* _The task_
Retype each line of the material exactly, please, skipping any picture in it.

┄┄┄┄┄┄

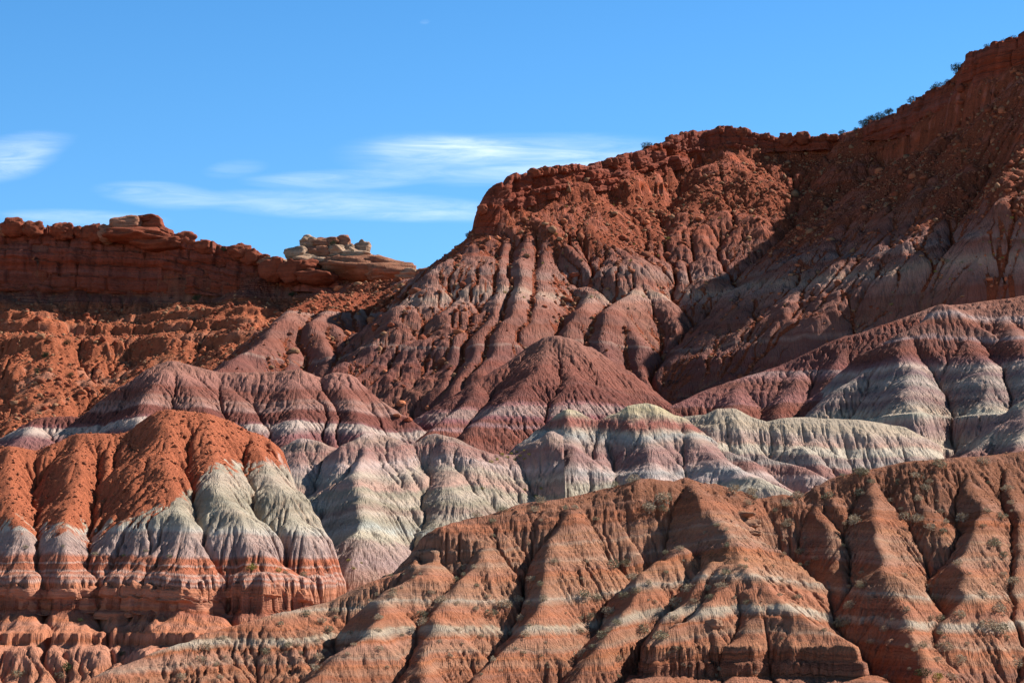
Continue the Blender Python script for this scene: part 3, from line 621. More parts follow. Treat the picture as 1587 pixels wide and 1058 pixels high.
# ================================================================== the great slope under its cliff
def zE(v, Y=800): return ZV(v, Y)
CL = ((2.5, 1.2, 5.0, 1.6, 7), (6, 1.5, 6.5, 2.2, 9))
CLb = ((2.5, 1.2, 5.0, 1.6, 8), (9, 2.0, 7.0, 4, 14))
CLc = ((3, 1.5, 3.5, 2.0, 9), (9, 2.5, 4.0, 5, 14))
RE = [RC([(560, 440, 905), (640, 430, 890), (662, 424, 885), (690, 402, 880), (718, 382, 876), (740, 358, 873)], s=.66, r=3),
      RC([(741, 350, 872), (750, 315, 874), (768, 290, 877), (790, 273, 882), (850, 262, 892), (900, 257, 905), (950, 250, 922)], s=.66, r=1.0, cliff=CL),
      RC([(950, 250, 922), (1000, 232, 940), (1030, 219, 950), (1060, 207, 958), (1090, 201, 963), (1130, 199, 966)], s=.66, r=1.5, cliff=CLb),
      RC([(1130, 199, 966), (1170, 208, 968), (1200, 213, 970), (1250, 213, 970), (1300, 210, 965), (1340, 195, 957)], s=.64, r=1.5, cliff=CLc),
      RC([(1340, 195, 957), (1390, 175, 945), (1440, 150, 930), (1475, 125, 912), (1490, 105, 903), (1500, 88, 896), (1530, 75, 888), (1560, 67, 882), (1587, 53, 878), (1640, 5, 872)], s=.66, r=1.5, cliff=((4, 2, 9, 3, 12), (12, 4, 16, 6, 20)))]
RE.append(RC([(1640, 5, 872), (1700, -55, 868), (1780, -70, 862), (1860, 20, 855), (1950, 150, 850), (2100, 300, 840)], s=1.05, r=3, cliff=((4, 2, 12, 3, 12),)))
def sp(st, pts, g=.6, s=.78, r=2.2): RE.append(R(st, pts, g, s, min(r, 1.6)))
# left group of pink noses
sp((500, 452, 880), [(428, 493), (400, 530), (370, 552), (335, 573), (310, 600)], [.35, .5, .45, .4, .5], .85, 2.0)
sp((520, 452, 880), [(455, 494), (452, 530), (446, 575), (445, 610)], [.4, .55, .6, .7], .9, 3)
sp((545, 450, 880), [(483, 496), (503, 535), (520, 580), (530, 620)], [.4, .55, .6, .6], .9, 3)
sp((560, 452, 880), [(515, 500), (545, 545), (562, 590)], [.45, .5, .6], .9, 2)
sp((590, 450, 880), [(550, 488), (556, 530), (572, 565)], [.5, .6, .6], 1.0, 2)
sp((610, 445, 882), [(590, 480), (602, 520), (616, 570), (618, 610)], [.5, .55, .6, .7], .8, 3)
sp((630, 440, 885), [(622, 475), (645, 520), (655, 545)], [.5, .6, .6], .9, 2)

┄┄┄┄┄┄

* _Solution to the problem_
Continue the Blender Python script for this scene: part 3, from line 621. More parts follow. Treat the picture as 1587 pixels wide and 1058 pixels high.
# ================================================================== the great slope under its cliff
def zE(v, Y=800): return ZV(v, Y)
CL = ((2.5, 1.2, 5.0, 1.6, 7), (6, 1.5, 6.5, 2.2, 9))
CLb = ((2.5, 1.2, 5.0, 1.6, 8), (9, 2.0, 7.0, 4, 14))
CLc = ((3, 1.5, 3.5, 2.0, 9), (9, 2.5, 4.0, 5, 14))
RE = [RC([(560, 440, 905), (640, 430, 890), (662, 424, 885), (690, 402, 880), (718, 382, 876), (740, 358, 873)], s=.66, r=3),
      RC([(741, 350, 872), (750, 315, 874), (768, 290, 877), (790, 273, 882), (850, 262, 892), (900, 257, 905), (950, 250, 922)], s=.66, r=1.0, cliff=CL),
      RC([(950, 250, 922), (1000, 232, 940), (1030, 219, 950), (1060, 207, 958), (1090, 201, 963), (1130, 199, 966)], s=.66, r=1.5, cliff=CLb),
      RC([(1130, 199, 966), (1170, 208, 968), (1200, 213, 970), (1250, 213, 970), (1300, 210, 965), (1340, 195, 957)], s=.64, r=1.5, cliff=CLc),
      RC([(1340, 195, 957), (1390, 175, 945), (1440, 150, 930), (1475, 125, 912), (1490, 105, 903), (1500, 88, 896), (1530, 75, 888), (1560, 67, 882), (1587, 53, 878), (1640, 5, 872)], s=.66, r=1.5, cliff=((4, 2, 9, 3, 12), (12, 4, 16, 6, 20)))]
RE.append(RC([(1640, 5, 872), (1700, -55, 868), (1780, -70, 862), (1860, 20, 855), (1950, 150, 850), (2100, 300, 840)], s=1.05, r=3, cliff=((4, 2, 12, 3, 12),)))
def sp(st, pts, g=.6, s=.78, r=2.2): RE.append(R(st, pts, g, s, min(r, 1.6)))
# left group of pink noses
sp((500, 452, 880), [(428, 493), (400, 530), (370, 552), (335, 573), (310, 600)], [.35, .5, .45, .4, .5], .85, 2.0)
sp((520, 452, 880), [(455, 494), (452, 530), (446, 575), (445, 610)], [.4, .55, .6, .7], .9, 3)
sp((545, 450, 880), [(483, 496), (503, 535), (520, 580), (530, 620)], [.4, .55, .6, .6], .9, 3)
sp((560, 452, 880), [(515, 500), (545, 545), (562, 590)], [.45, .5, .6], .9, 2)
sp((590, 450, 880), [(550, 488), (556, 530), (572, 565)], [.5, .6, .6], 1.0, 2)
sp((610, 445, 882), [(590, 480), (602, 520), (616, 570), (618, 610)], [.5, .55, .6, .7], .8, 3)
sp((630, 440, 885), [(622, 475), (645, 520), (655, 545)], [.5, .6, .6], .9, 2)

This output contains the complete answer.